Даже ставший впоследствии одиозной для польского сознания фигурой Н. Н. Новосильцев, в первое время, «находясь на пике доверия императора и значения среди поляков, охотно окружал себя польскими патриотами, со свойственными ему учтивостью и предупредительностью приглашал на частые и роскошные пиры, где в доверительных беседах демонстрировал явное желание расположить к себе польские умы»118
. Как пишет К. Козьмян, до 1820 г. «если кто из русских и относился к нам благожелательно и дружелюбно, то это, без сомнения, Новосильцев» 119. А. Потоцкая вспоминала, что в первое время своего пребывания в Варшаве Новосильцев часто бывал у нее, желая, по-видимому, узнать, о чем думало и говорило собиравшееся там общество. Она признавалась, что как и многие, «в продолжение нескольких месяцев находилась под его чарующим влиянием и верила, что он предан нашим интересам» 120. Лишь впоследствии назрел конфликт Новосильцева с польским обществом, подогревавшийся обоюдно и имевший как политические, так и психологические причины. Как писал К. Козьмян, «он охладел к польским компаниям, стал мало с ними общаться. Вечера проводил у себя в кругу скорее русском, чем польском, утешаясь от нелюбви прекрасного пола с немолодой и некрасивой русской, женой генерала N. N., а часто с какой-нибудь актрисой и почти всегда с выстрелами шампанского или ароматом токайского»121.Своеобразным было вживание в польское общество великого князя Константина Павловича. Прекрасно овладев польским языком, женившись в 1820 г. на польке И. Грудзиньской, он, казалось бы, мог стать своим для польского общества.
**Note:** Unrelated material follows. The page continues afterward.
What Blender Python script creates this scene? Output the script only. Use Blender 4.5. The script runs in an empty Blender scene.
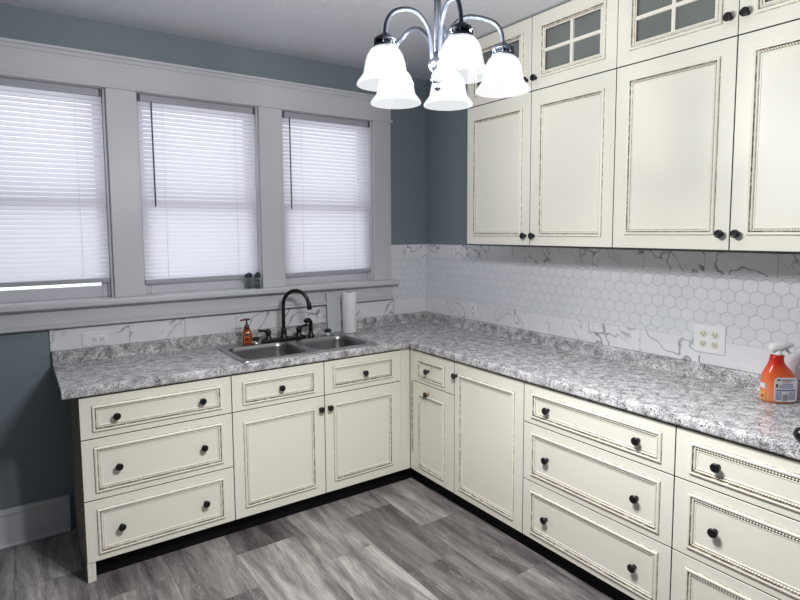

Константин Павлович находился в кругу польского генералитета, адъютантов, принимал у себя родственников и близких жены и даже стремился окружить воспитывавшегося при нем внебрачного сына Павла польскими сверстниками. Однако деспотизм, жестокость по отношению к солдатам и офицерам, необузданный нрав, дикие выходки, а порой и явное нарушение светских приличий, описываемые мемуаристами, не могли не отвратить от него поляков. К тому же он вел достаточно замкнутый образ жизни, посвятив себя всецело организации и обучению армии. Гувернер его сына француз А. Мориолль пишет, что на протяжении четырнадцати лет, которые он провел на службе у великого князя, последний ни разу не устроил бала, вечера или торжественного обеда 122
. Если Константин Павлович и давал званые завтраки или обеды, то в основном для офицеров русской гвардии. В начале 1830 г. он жаловался Ф. П. Опочинину: «Меня, старика, с женою вытащили на два бала, и кажется, предстоит еще два. Стараются, чтоб я дал пару, но на это я слишком глуп и неловок»123.Высшие офицеры, генералы бывали приняты в лучших варшавских салонах и порой завоевывали расположение общества. Например, согласно сообщению К. Колачковского, таким расположением пользовались генералы Г. А. Феныи, П. Н. Дьяков, генерал-майор граф Ф. К. Нессельроде, русские адъютанты великого князя полковник Л. И. Киль, корнет С. Д. Безобразов. Ф. К. Нессельроде, родственника российского министра иностранных дел, и генерала П. Н. Дьякова «считали людьми безупречного характера, хорошо воспитанными, лишенными всякой низости и заслуживающими доверия»124
. Как вспоминал Колачковский, оба генерала «обладали незаурядными музыкальными способностями. Нессельроде превосходно играл на фортепьяно, Дьяков хорошо пел французские романсы и русские думки». С. Д. Безобразов имел репутацию отличного танцора и пользовался большим успехом у варшавских дам. «Полковник Киль, лифляндец, был веселый, приятный сотоварищ, которого в мужских кружках все любили за его веселый нрав и замечательную способность к карикатурам, в которых он был действительно большой мастер» 125. В лучших варшавских домах бывал П. О. Моренгейм, секретарь великого князя для поручений по дипломатической части.Однако из этого нельзя сделать вывод, что представители российского светского общества сделались полностью своими в Варшаве. Конечно, на приемах в некоторых домах встречалось смешанное общество. По долгу службы, например, должен был приглашать русских наместник Ю. Зайончек. Собирались русские и в доме А. Бронеца, гофмаршала императорско-королевского двора и отчима И. Грудзиньской. В большинстве же польских салонов, где особенно в последние перед восстанием годы царил дух оппозиции и неприятия проявлений лояльности и сервилизма, русские не могли себя чувствовать совсем свободно.